Gismonda ne se penche pas autrement vers son petit garçon, objet en mainte rencontre, avant la fosse ou après, de ses menues et par trop puériles complaisances. « Sois bien sage, bien obéissant et maman te donnera deux jolies tourterelles. » Les paroles sont à peu près dans ce goût et la musique ressemble aux paroles. Elle ne perd pas une si favorable, — ou déplorable, — occasion d’achever la mélodie ou la période par un port de voix, pianissimo, sur une note haute et prise en douceur. Rien n’est rebattu comme les conclusions de ce genre, que nous n’appellerons pas des cadences, puisque, au lieu de tomber, elles montent. La partition de M. Février abonde en semblables gentillesses. Un entracte, qui devient air de ballet, puis, en guise d’épilogue, chœur dans la coulisse, a paru plus qu’innocent.
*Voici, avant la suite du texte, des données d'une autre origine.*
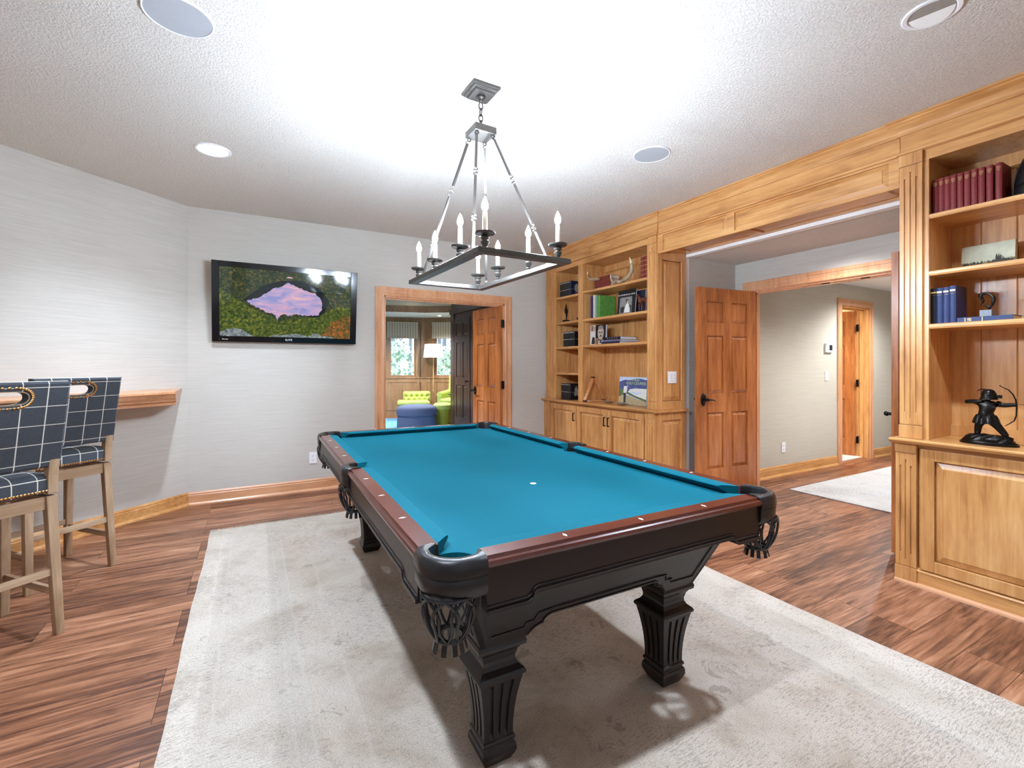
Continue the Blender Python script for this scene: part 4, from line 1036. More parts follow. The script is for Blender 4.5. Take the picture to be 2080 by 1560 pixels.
mb = MB().square_loft([(zz(2.528), .058), (zz(2.522), .062), (zz(2.49), .062), (zz(2.489), .055)], 0, 0); build(mb, 'hub_block', 'iron', ch, bevel=.001, seg=1)
def hook(mb, p, q, r_=.0028, n=10):
    p, q = Vector(p), Vector(q); d = q - p; L0 = d.length; d.normalize(); a = d.cross(Vector((0, 1, 0.01))); a.normalize()
    mb.tube([tuple(p + d * (L0 * t_ / n) + a * (.011 * math.sin(2 * PI * t_ / n))) for t_ in range(n + 1)], r_, 6)
for sx in (-1, 1):
    for sy in (-1, 1):
        p0 = Vector((sx * .046, sy * .046, zz(2.488))); p3 = Vector((sx * .205, sy * .335, zz(1.78)))
        d = p3 - p0; L0 = d.length; dd = d.normalized()
        mb = MB()
        mb.tube([tuple(p0 + Vector((.009 * math.cos(t_), 0, -.009 + .009 * math.sin(t_)))) for t_ in [2 * PI * k / 10 for k in range(10)]], .0025, 6, closed=True)
        segs = [(.035, .33), (.40, .71), (.77, .97)]
        for s0, s1 in segs:
            a_, b_ = p0 + d * s0, p0 + d * s1
            sd = dd.cross(Vector((0, 0, 1))).normalized() * .0065; up = dd.cross(sd).normalized() * .0045
            mb.loft([[tuple(c + u_ + w_) for u_, w_ in ((-sd, -up), (sd, -up), (sd, up), (-sd, up))] for c in (a_, b_)])
        for s0, s1 in ((.0, .04), (.33, .37), (.36, .40), (.71, .745), (.735, .77), (.97, 1.0)): hook(mb, tuple(p0 + d * s0), tuple(p0 + d * s1))
        build(mb, 'rod', 'iron', ch, smooth=False)
for sx in (-1, 1):
    for y in (-.425, -.165, .165, .425):
        cx, cy = sx * .192, y
        mb = MB().lathe([(.008, .022), (.010, .026), (.008, .031), (.013, .038), (.019, .048), (.020, .054), (.014, .058), (.014, .061), (.019, .066), (.020, .072), (.016, .078), (.022, .081), (.040, .0835), (.0445, .088), (.0455, .093), (.043, .0925), (.036, .0875), (.014, .086), (.014, .090), (0, .090)], (cx, cy, 0), 20)
        o = build(mb, 'candle_cup', 'iron', ch, smooth=True)
        build(MB().lathe([(.0105, .086), (.0105, .180), (.006, .181), (.006, .186), (0, .186)], (cx, cy, 0), 14), 'candle_sleeve', 'candle_sleeve', o, smooth=True)
        build(MB().lathe([(.005, .186), (.010, .192), (.0145, .203), (.0135, .216), (.008, .232), (.003, .243), (.0005, .248)], (cx, cy, 0), 10), 'bulb', 'bulb_glass', o)

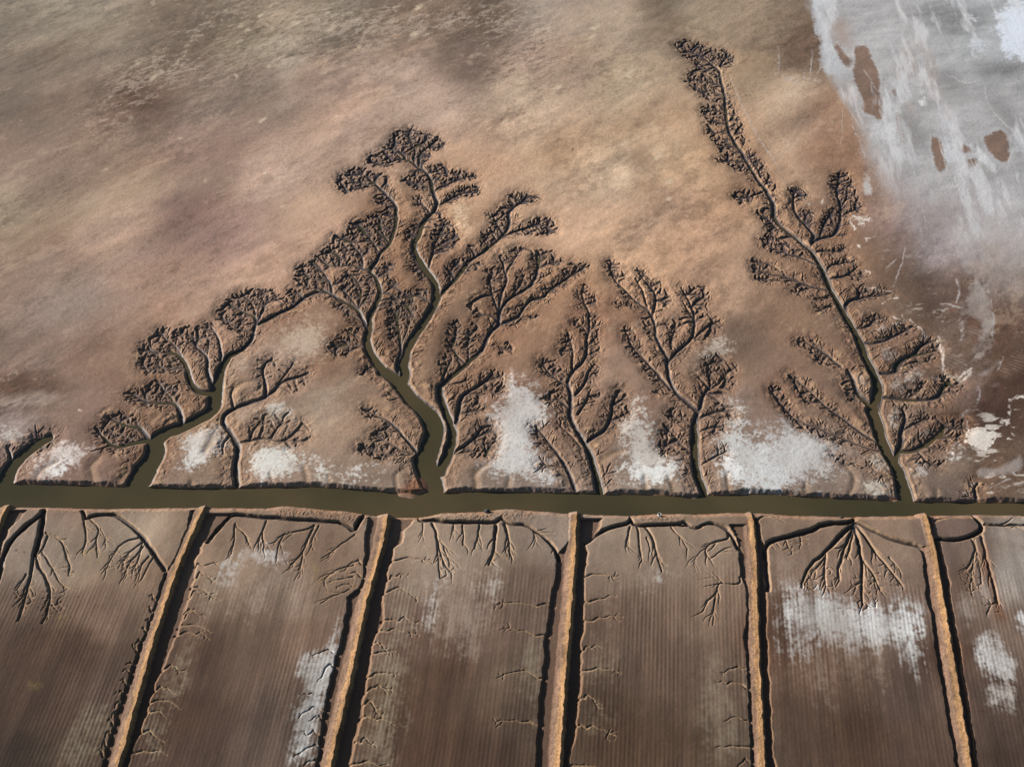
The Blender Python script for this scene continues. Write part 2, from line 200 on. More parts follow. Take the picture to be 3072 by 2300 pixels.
net('tidal_creek', 'longest creek on the right, running slantwise up to a black feathery tip',
 [(0,24,17,[2722,1508,2710,1444,2696,1401]),(0,16,17,[2696,1401,2671,1361,2649,1317,2634,1263,2622,1228]),(0,17,11,[2622,1228,2634,1190,2638,1154,2627,1118,2607,1080]),(0,11,7,[2607,1080,2578,1007,2545,949,2516,906,2487,848]),
  (0,7.5,5.5,[2487,848,2473,808,2447,761,2404,721,2346,678,2324,645]),(0,6,4.5,[2324,645,2324,605,2292,554,2255,507,2225,449]),(0,4.5,3.5,[2225,449,2188,398,2181,340,2174,275,2159,206]),(0,3.5,2,[2159,206,2127,177,2091,155,2047,137]),
  (8,3,1.5,[450,400,470,350,530,310]),(8,3,1.5,[400,370,350,320,250,270]),(8,3,1.5,[455,500,380,430,300,420]),(8,3,1.5,[465,570,350,520,200,500]),(8,3,1.5,[475,640,380,600,260,590]),(8,3,1.5,[490,780,400,760,310,770]),(8,3,1.5,[500,880,420,860,370,850]),(8,3,1.5,[520,960,430,950,350,940]),(8,3,1.5,[590,1070,500,1040,450,1000]),(8,3,1.5,[650,1190,560,1180,430,1180]),(8,3,1.5,[700,1250,620,1230,580,1250]),
  (8,3.5,2,[800,1440,720,1470,640,1490,590,1470]),(8,2.5,1.2,[520,740,550,720]),(8,2.5,1.2,[530,850,570,790]),(8,2.5,1.2,[570,960,600,930]),(8,2.5,1.2,[640,1050,660,1000]),(8,3,1.5,[790,1320,760,1250,700,1180,690,1130]),(8,3,1.5,[830,1370,850,1320]),(8,3,1.5,[880,1430,910,1400]),
  (9,4,2,[440,490,380,420,300,380]),(9,5,2,[780,800,640,740,480,690,380,640,320,600]),(9,5,2,[860,1010,700,970,540,900,380,870,280,830]),(9,3,1.5,[600,930,480,940,330,920]),(9,3,1.5,[800,985,700,990,600,1040]),(9,3,1.5,[460,840,380,790,270,780]),
  (9,3,1.5,[880,1080,830,1070,750,1090]),(9,3,1.5,[900,1150,830,1150,780,1190]),
  (9,5.5,3,[735,620,762,560,700,490,590,370,580,250,580,200]),(9,3,1.5,[680,470,680,400,720,350]),(9,3,1.5,[580,250,640,220,690,230]),
  (9,6,3,[740,615,820,580,920,560,975,450,970,280,930,220,960,120]),(9,3,1.5,[800,570,820,500,870,420,900,350]),(9,3,1.5,[970,330,1020,240,1030,150]),(9,3,1.5,[975,400,1050,350,1130,330]),
  (9,3,1.5,[940,565,1020,550]),(9,3.5,1.5,[770,695,860,690,930,695,1010,665]),(9,3.5,1.5,[845,855,880,800,960,790,1080,770]),(9,4,2,[875,915,1000,900,1070,850,1110,820]),(9,3,1.5,[1040,880,1130,890,1160,890]),
  (9,6,3,[1010,1190,1010,1115,1110,1070,1130,1040,1110,1000]),(9,4,2,[1100,1080,1180,1060,1260,1065,1370,1040]),(9,4,2,[1110,1320,1180,1325,1230,1290,1260,1250,1340,1240]),(9,5,3,[1160,1440,1230,1462,1380,1410,1450,1370,1530,1330]),
  (4,6,4,[1040,45,1130,40,1170,10,1200,-50]),(9,8,3,[1430,1660,1440,1610,1500,1570,1590,1540,1640,1460,1700,1430]),(9,3.5,2,[1580,1545,1680,1520,1780,1500]),(9,3,2,[1480,1640,1560,1600,1700,1600]),
  (4,6,5,[1050,240,1150,250,1300,260,1470,268,1530,210,1545,150,1600,100]),(4,3,1.5,[1270,235,1350,180,1400,120]),
  (4,9,4,[1160,770,1175,680,1200,610,1190,520,1240,430,1215,340]),(4,4,2,[1220,510,1330,450,1400,410]),(4,8,5,[1195,680,1290,690,1400,640,1480,570,1530,530,1545,470]),(4,4,2,[1500,560,1600,520,1680,470]),(4,4,2,[1340,690,1400,770,1500,820]),(4,3,2,[1400,650,1480,660,1560,680]),
  (4,4,2.5,[1045,695,900,660,700,560,440,470,310,420,200,280,130,200]),(4,4.5,2.5,[1010,620,830,510,680,390,560,300,440,190,370,120,280,70]),(4,8,5,[930,295,830,200,795,90,760,20]),(9,5,2.5,[970,1640,880,1560,760,1480,680,1440,620,1440]),(9,3,2,[860,1550,790,1490,740,1430]),
  (4,3,2,[1130,895,1000,870,850,800,720,750,620,720])],
 [(8,[70,220,130,190,200,190,300,220,330,350,280,390,150,330,100,270]),(8,[300,220,420,270,500,270,560,330,550,400,450,420,400,380,330,330]),(8,[260,380,400,400,460,600,470,680,340,680,160,530,180,460,260,450]),(8,[280,750,350,720,480,740,490,900,350,870,290,790]),(8,[330,920,400,930,560,1060,620,1200,470,1130,350,970]),
  (8,[390,1180,470,1170,600,1160,720,1290,620,1280,460,1210]),(8,[540,1470,640,1420,800,1430,780,1470,620,1550]),
  (8,[515,650,560,740,610,850,640,940,660,1040,600,1030,545,900,525,760]),(8,[680,1100,800,1200,920,1400,860,1400,700,1180]),
  (9,[260,370,390,350,430,440,480,520,400,530,340,480]),(9,[310,600,380,540,520,600,620,680,700,720,600,740,370,700]),(9,[230,760,330,770,460,850,560,890,560,950,480,930,320,960,240,880]),(9,[560,900,700,960,830,1010,740,1000,600,1050]),(9,[750,1080,880,1050,870,1100,780,1110]),(9,[770,1170,890,1130,900,1170,790,1210]),
  (9,[540,170,640,170,710,220,600,300,560,260]),(9,[600,400,680,340,760,380,750,430,720,520,660,460]),(9,[890,70,1000,40,1060,100,1140,320,1050,380,990,420,960,260,890,170]),(9,[780,530,820,420,900,330,960,350,940,500,860,540]),
  (9,[930,540,1010,530,1020,560]),(9,[800,680,950,660,1020,660,1000,710]),(9,[880,800,970,750,1090,770,1000,820]),(9,[1000,880,1100,820,1190,900,1080,940]),(9,[1080,1080,1110,1000,1250,1020,1390,1040,1280,1080,1130,1120]),
  (9,[1120,1300,1230,1220,1380,1240,1270,1320]),(9,[1250,1430,1340,1380,1450,1300,1590,1310,1500,1400]),(9,[1560,1560,1650,1430,1750,1410,1810,1500,1750,1590,1550,1640]),
  (4,[1160,250,1300,160,1400,100,1380,200,1260,270]),(4,[1520,60,1640,90,1720,130,1640,230,1500,290,1540,170]),(4,[1300,620,1440,560,1540,450,1720,430,1750,520,1680,600,1480,640]),(4,[1380,720,1470,760,1580,780,1520,840,1430,800]),(4,[1420,640,1560,630,1580,690,1440,690]),(4,[1240,500,1400,390,1500,410,1380,490]),
  (4,[90,170,200,160,300,330,400,440,300,440,200,330]),(4,[330,430,560,490,700,530,850,630,700,640,500,540,350,510]),(4,[260,60,350,80,460,180,540,270,400,300,310,150]),(4,[540,240,700,360,860,520,740,470,560,330]),
  (9,[600,1420,680,1410,700,1500,640,1500]),(9,[720,1420,860,1530,900,1656,760,1600,700,1500]),(4,[700,130,800,200,880,290,760,280]),(4,[620,720,700,760,850,830,700,800])], 'I', 1.0)
net('tidal_notch', 'tiny notch in the far river bank near the right edge of the picture',
 [(0,6,3,[2931,1512,2930,1480,2927,1458,2938,1450])],[])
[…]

Il a redoublé, si même il ne l’a portée jusqu’à l’admiration, notre ancienne et fidèle sympathie pour la barcarolle vénitienne des Contes d’Hoffmann.

En vérité, le souvenir déjà lointain de Gismonda ne revient en nous que pour évoquer les plus banales figures sonores. L’œuvre est pleine de tout ce qui fit autrefois, non pas le fond, solide et résistant beaucoup plus qu’on ne l’assure aujourd’hui, mais l’appareil extérieur du « grand opéra. » Nous en reconnaissons l’action, volontiers mélodramatique, et les décorations et les ensembles, sacrés ou profanes : un couvent et des cloches ; une cathédrale, avec défilé cérémonie, et même, ce qui n’est jamais très plaisant, pantomime sacerdotale, voire épiscopale, un évêque étant ici de rigueur : évêque baryton ou basse, qui s’exprime dans un style ampoulé, pseudo-liturgique. Les cuivres l’accompagnent, marques de sa dignité ; mais, signe d’onction et de componction, des cuivres assourdis et comme voilés. Ceux-ci prennent ailleurs une bruyante revanche. Après le premier acte, un spectateur se plaignait d’être « du côté des cuivres. » Par moments on aurait cru qu’il n’y avait pas d’autre côté. Nombreux et variés sont les chœurs : sur la scène ou dans la coulisse ; chœurs de religieuses, chœurs de fête, avec tambours de basque obligés ; chœurs et fanfares de chasse, chœurs à bouche fermée et grande ouverte tour à tour. Ils n’ont rien de plus original, rien de moins attendu que les soli. Convenable, et de tout repos, hormis les cuivres tapageurs, est généralement l’instrumentation. Nous avons parlé de la flûte et des violoncelles, au moins de l’un d’eux Les harpes ne manquent pas non plus une occasion d’intervenir.